Federal Circuit Invalidates Means-Plus-Function Claims for Computer-Implemented Inventions
Federal Circuit Invalidates Means-Plus-Function Claims for Computer-Implemented Inventions

Functional claim language—which defines an invention by what it does rather than what it is—can be a powerful claim drafting tool when used carefully. For example, functional language may be advantageous for computer-implemented inventions that are characterized with reference to logical components instead of physical hardware. 35 U.S.C. § 112(f) (formerly § 112¶ 6) expressly permits the use of functional claiming and is traditionally invoked by the phrase “means for” followed by a functional modifier. But even when the term “means” is not used, other terms that are not understood by persons of ordinary skill in the art to indicate structure, such as “module,” mechanism,” “element,” or “device,” are likely to invoke § 112(f). See e.g., Williamson v. Citrix Online, LLC, 792 F.3d 1339, 1350 (Fed. Cir. 2015).

Functional limitations also bear their fair share of risk when wielded improperly. For instance, section 112(f) requires such claims be “construed to cover [only] the corresponding structure, material, or acts described in the specification and equivalents thereof.” Furthermore, “[i]f the specification fails to disclose adequate corresponding structure, the claim is indefinite.” Williamson, 792 F.3d at 1349.

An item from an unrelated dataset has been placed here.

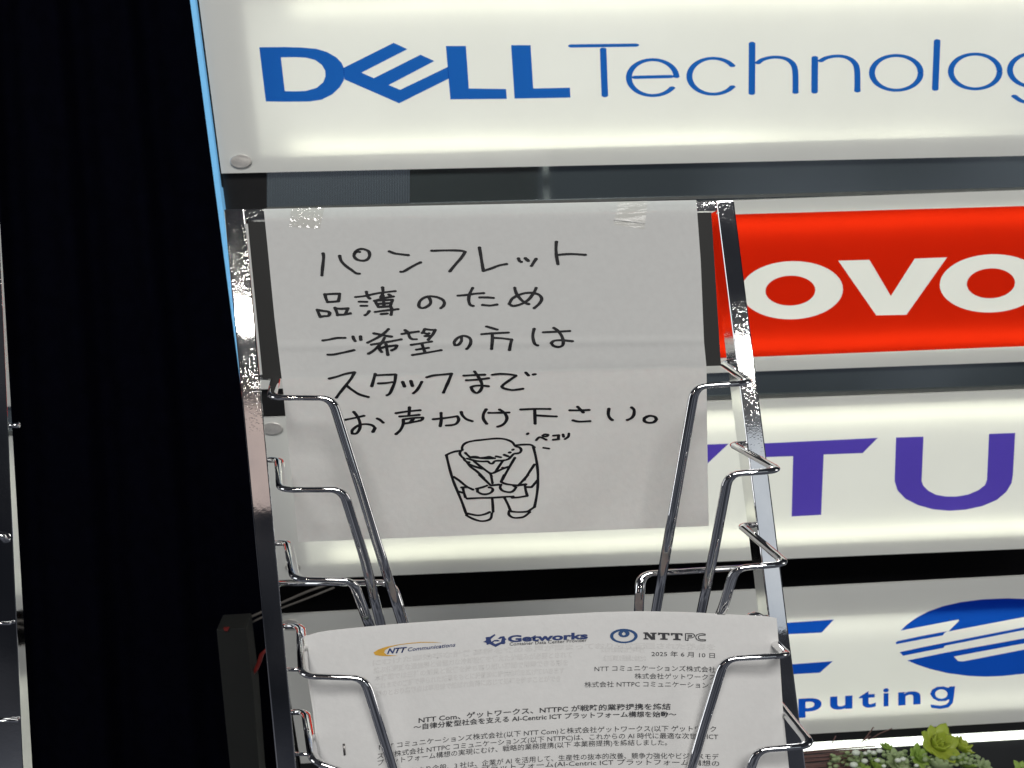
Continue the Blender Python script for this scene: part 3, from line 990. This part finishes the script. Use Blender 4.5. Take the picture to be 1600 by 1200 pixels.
line3 = zC([(115, 255), (200, 242), (290, 224), (392, 222)], [(178, 432), (250, 430), (350, 410), (430, 393), (505, 375)], [(492, 205), (503, 240), (520, 262)], [(586, 202), (590, 248)],
           [(935, 112), (880, 165), (800, 218), (675, 282)], [(752, 165), (830, 180), (900, 195), (975, 206)], [(722, 305), (850, 285), (980, 262), (1095, 240)],
           [(885, 222), (860, 270), (800, 335), (740, 388), (685, 420)], [(820, 325), (828, 370), (852, 398)], [(838, 352), (900, 332), (1030, 315)], [(1040, 318), (1020, 355), (975, 378)],
           [(905, 300), (917, 370), (928, 435)],
           [(1105, 172), (1180, 160), (1250, 150), (1310, 142)], [(1142, 125), (1178, 150)], [(1185, 160), (1200, 212), (1232, 238), (1285, 240)],
           [(1390, 112), (1375, 140), (1357, 162)], [(1390, 112), (1460, 122), (1520, 122)], [(1520, 122), (1490, 180), (1455, 220), (1432, 248)], [(1380, 160), (1420, 172), (1442, 165)], [(1392, 200), (1450, 197)],
           [(1220, 310), (1350, 290), (1475, 268)], [(1352, 290), (1372, 350), (1393, 405)], [(1285, 370), (1360, 358), (1435, 347)], [(1235, 437), (1400, 410), (1595, 376)]) + \
    zD([(235, 205), (235, 250), (200, 293), (160, 298), (150, 265), (182, 220), (240, 190), (300, 195), (343, 225), (345, 275), (322, 320), (298, 345)],
       [(535, 76), (600, 95), (662, 113)], [(478, 168), (600, 158), (795, 149)], [(604, 165), (604, 240), (595, 345)], [(625, 212), (720, 217), (835, 232)], [(833, 238), (820, 290), (808, 358)],
       [(1102, 103), (1086, 180), (1096, 250), (1115, 288), (1145, 302)], [(1212, 145), (1350, 139), (1525, 130)],
       [(1335, 92), (1390, 132), (1430, 190), (1448, 250), (1440, 300), (1390, 320), (1332, 305), (1306, 272), (1340, 246), (1420, 240), (1558, 251)])
line4 = zC([(195, 732), (300, 705), (400, 672), (510, 652)], [(512, 653), (470, 730), (400, 820), (330, 908), (285, 970)], [(412, 820), (480, 872), (570, 928), (685, 963)],
           [(770, 672), (752, 740), (727, 828)], [(775, 690), (900, 685), (1022, 680)], [(1025, 682), (1015, 770), (985, 850), (952, 918), (918, 940)], [(810, 792), (900, 788), (985, 776)],
           [(1112, 772), (1137, 832)], [(1215, 760), (1236, 826)], [(1352, 772), (1322, 830), (1288, 880), (1247, 915)]) + \
    [zoomed(490, 500, 8, [(1415, 715), (1500, 692)]) + zoomed(690, 500, 7.619, [(0, 650), (120, 638)])] + \
    zD([(118, 640), (82, 730), (50, 800), (22, 865)],
       [(265, 662), (390, 655), (515, 650)], [(295, 716), (420, 710), (560, 692)],
       [(392, 612), (440, 680), (473, 740), (480, 800), (452, 850), (412, 868), (372, 842), (350, 800), (400, 783), (480, 780), (558, 788)],
       [(605, 651), (700, 641), (820, 648), (885, 662)], [(885, 664), (800, 722), (740, 765), (717, 790), (740, 812), (830, 832), (900, 828), (968, 818)],
       [(1002, 625), (1035, 660)], [(1090, 650), (1115, 645)])
line5 = zE([(60, 198), (150, 180), (248, 158)], [(145, 118), (185, 170), (208, 232), (203, 292), (170, 335), (130, 335), (132, 300), (190, 255), (260, 241), (328, 252), (358, 280), (337, 320)], [(380, 185), (410, 200), (440, 227)],
           [(568, 132), (690, 113), (810, 102)], [(703, 72), (700, 120), (697, 155)], [(605, 165), (700, 158), (800, 148)], [(640, 195), (740, 180), (835, 175)], [(640, 195), (640, 240), (612, 300), (567, 342)],
           [(835, 178), (828, 197), (800, 207)], [(655, 235), (740, 220), (812, 206)], [(742, 185), (710, 227)],
           [(940, 192), (1060, 180), (1180, 162)], [(1183, 165), (1195, 197), (1172, 235), (1130, 250), (1072, 255)], [(1018, 128), (1020, 200), (1010, 262)], [(1220, 118), (1232, 152), (1270, 190), (1330, 212)],
           [(1470, 92), (1443, 140), (1443, 190), (1475, 238)]) + \
    [zoomed(530, 625, 6.4, [(1495, 128)]) + zoomed(770, 625, 5.926, [(0, 119), (60, 118), (150, 116)])] + \
    zF([(62, 88), (105, 117), (130, 160), (120, 200), (87, 232), (45, 247)],
       [(258, 88), (400, 82), (530, 83)], [(388, 90), (390, 150), (392, 220)], [(405, 142), (500, 148), (588, 152)],
       [(713, 95), (800, 95), (892, 92)], [(785, 62), (812, 88), (838, 115)], [(742, 188), (800, 200), (900, 195)],
       [(1075, 80), (1070, 130), (1083, 165), (1107, 186)], [(1285, 68), (1308, 92), (1305, 138), (1282, 168), (1245, 185)],
       [(1430, 152), (1402, 170), (1405, 195), (1440, 210), (1490, 205), (1515, 180), (1500, 155), (1455, 146), (1420, 158)])
small = zF([(318, 316), (328, 308)], [(402, 372), (430, 345), (462, 352), (495, 368)], [(462, 330), (480, 318), (512, 322), (503, 335), (475, 338), (462, 330)],
           [(560, 330), (612, 325)], [(610, 327), (606, 360)], [(558, 368), (612, 362)], [(650, 318), (656, 342)], [(705, 310), (698, 340), (668, 362)], [(470, 442), (520, 450)])
fig = zG([(325, 330), (320, 290), (350, 240), (420, 205), (520, 185), (640, 172), (760, 158), (880, 152), (980, 160), (1060, 185), (1110, 215), (1140, 255), (1170, 278), (1218, 292), (1243, 330), (1225, 370),
          (1180, 385), (1130, 392), (1080, 440), (1040, 475), (960, 495), (855, 500), (820, 515), (795, 542), (755, 538), (720, 510), (640, 510), (540, 502), (460, 482), (400, 465)],
         [(325, 330), (297, 350), (285, 390), (312, 432), (350, 465), (362, 492), (400, 518), (432, 522)],
         [(370, 375), (400, 405), (440, 440)], [(440, 442), (500, 436), (560, 440), (600, 456), (680, 448), (740, 436), (790, 452), (830, 460)], [(450, 448), (540, 452), (700, 462), (800, 462)],
         [(850, 430), (925, 445)], [(975, 405), (1040, 430)], [(1055, 372), (1075, 368)], [(1108, 330), (1122, 322)],
         [(300, 342), (200, 357), (110, 390), (70, 415)], [(1175, 255), (1280, 246), (1395, 250), (1450, 290)],
         [(510, 510), (600, 582), (680, 642), (752, 692)], [(950, 510), (880, 612), (832, 680), (765, 697)], [(420, 547), (520, 590), (640, 625)], [(820, 685), (900, 650), (970, 618), (1040, 595)], [(950, 608), (975, 612)],
         [(400, 522), (450, 590), (560, 672), (662, 772)], [(1145, 452), (1080, 562), (1002, 700), (952, 790)], [(1450, 557), (1380, 662), (1292, 800)]) + \
    [zoomed(690, 670, 10, [(75, 415), (95, 500), (130, 640), (165, 760)]) + zoomed(690, 740, 10, [(190, 135), (250, 280), (320, 450), (378, 610), (400, 640)])] + \
    [zoomed(690, 670, 10, [(1435, 290), (1468, 420), (1492, 560), (1505, 700)]) + zoomed(690, 740, 10, [(1505, 100), (1500, 230), (1480, 380), (1452, 518)])] + \
    [zoomed(690, 670, 10, [(755, 692), (780, 742)]) + zoomed(690, 740, 10, [(778, 50), (795, 150)])] + \
    zH([(590, 20), (680, 100), (765, 182)], [(980, 20), (930, 128)], [(930, 130), (1000, 160), (1100, 175), (1200, 185)], [(1350, 20), (1275, 105), (1200, 180)], [(190, 50), (280, 112), (390, 200), (492, 250)],
       [(335, 235), (350, 300), (372, 370)], [(395, 390), (600, 380), (800, 376), (1000, 362), (1120, 357)], [(1100, 376), (1200, 370), (1340, 347)], [(1338, 345), (1312, 250), (1302, 168)], [(1215, 178), (1320, 167)], [(310, 216), (400, 211)],
       [(540, 237), (630, 215), (710, 187)], [(562, 242), (560, 280), (620, 315), (690, 322), (760, 302), (798, 265), (788, 228), (740, 215)], [(930, 172), (915, 220), (960, 270), (1060, 290), (1120, 270), (1163, 215), (1125, 190)], [(770, 185), (900, 172)],
       [(270, 280), (330, 300)], [(1320, 211), (1410, 210)], [(1410, 208), (1500, 102)], [(790, 382), (800, 500), (805, 598)], [(985, 382), (1040, 490), (1075, 580)],
       [(400, 622), (560, 652), (680, 632), (752, 600)], [(385, 650), (480, 702), (600, 740), (700, 735), (768, 700), (785, 620)],
       [(1090, 592), (1200, 601), (1340, 592), (1400, 555), (1455, 520)], [(1055, 582), (1052, 640), (1110, 685), (1200, 690), (1290, 672), (1380, 600)])
for ln in (line1, line2, line3, line4, line5):
    pen_strokes('handwriting', ln, notice, M['ink'], nt, 2.65, 1.55)
o = pen_strokes('handwriting', small, notice, M['ink'], nt, 2.2, 1.35)
pen_strokes('drawing', fig, notice, M['ink'], nt, 2.25, 1.45)['label'] = 'line drawing of a person bowing deeply'


def tape(pts, nx=12, ny=10, amp=.0006, m='tape'):
    V = []
    for j in range(ny + 1):
        for i in range(nx + 1):
            x, y = bilerp(pts, i / nx, j / ny)
            V.append(notice(x, y, .0011 + amp * math.sin(i * 1.9 + j * 2.7) * (.4 + .6 * math.sin(j * 1.3))))
    F_ = [(j * (nx + 1) + i, (j + 1) * (nx + 1) + i, (j + 1) * (nx + 1) + i + 1, j * (nx + 1) + i + 1) for j in range(ny) for i in range(nx)]
    return finish('clear_tape', mesh('clear_tape', V, F_), M[m], nt, smooth=True)


tape([(455, 324.5), (507, 323.5), (500, 357), (452, 354)], amp=.0009)
tape([(967, 314.5), (1012, 313.5), (1007, 358), (959, 350.5)], amp=.0001, m='tape_flat')
fold = [(959.5, 343), (985, 345.5), (1007.5, 348.5)]
V, F_ = tube_data([[notice(x, y, .0013) for x, y in fold]], .00028, seg=6)
finish('tape_fold', mesh('tape_fold', V, F_), pbr('tape_fold_edge', (.8, .8, .78), .15, noise=.1), nt, smooth=True)

# ================================================================== THE LEAFLETS
TOP = [(480, 993), (500, 987.5), (540, 983), (620, 975.5), (700, 970), (850, 962), (935, 957.5), (1000, 956), (1070, 957.5), (1136, 961), (1195, 964), (1210, 967)]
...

Two precedential decisions issued by the Federal Circuit this year illustrate the pitfalls of inadequately supported functional claims.

In Synchronoss Technologies, Inc. v. Dropbox, Inc., the Federal Circuit considered three Synchronoss patents directed to systems for synchronizing data across multiple interconnected systems or devices. Nos. 2019-2196, 2019-2199, slip op. at 2 (Fed. Cir. Feb. 12, 2021) In particular, the asserted claims of U.S. Patent No. 6,757,696 (“’696 patent”) used the term “user identification module.” Id. at 14. Construing the term as a means-plus-function term under Williamson, the Federal Circuit affirmed the district court’s finding of indefiniteness and concluded all asserted claims of the ‘696 patent were indefinite and therefore invalid. Id. at 13-15. Importantly, despite expert testimony that a person of skill in the art would understand “nearly 20 different structures” that could carry out the function of “identifying a user,” the Federal Circuit noted the specification itself did not “detail what a user identifier module consists of or how it operates.” Id. at 15.

In Rain Computing, Inc. v. Samsung Elecs. Co, Ltd., the Federal Circuit similarly concluded all asserted claims of U.S. Patent No. 9,805,349 (“’349 patent”) were invalid. Nos. 2020-1646, 2020-1656, slip op. at 15 (Fed. Cir. Mar. 2, 2021). The claims at issue were directed to on-demand delivery of software application packages to a client terminal in a network and referred to “a user identification module configured to control access.” Id. at 2. The district court held the asserted claims were not indefinite but entered a final judgment of non-infringement in favor of Samsung. Id. Rain appealed the non-infringement finding, and Samsung cross-appealed the judgment on indefiniteness. Id.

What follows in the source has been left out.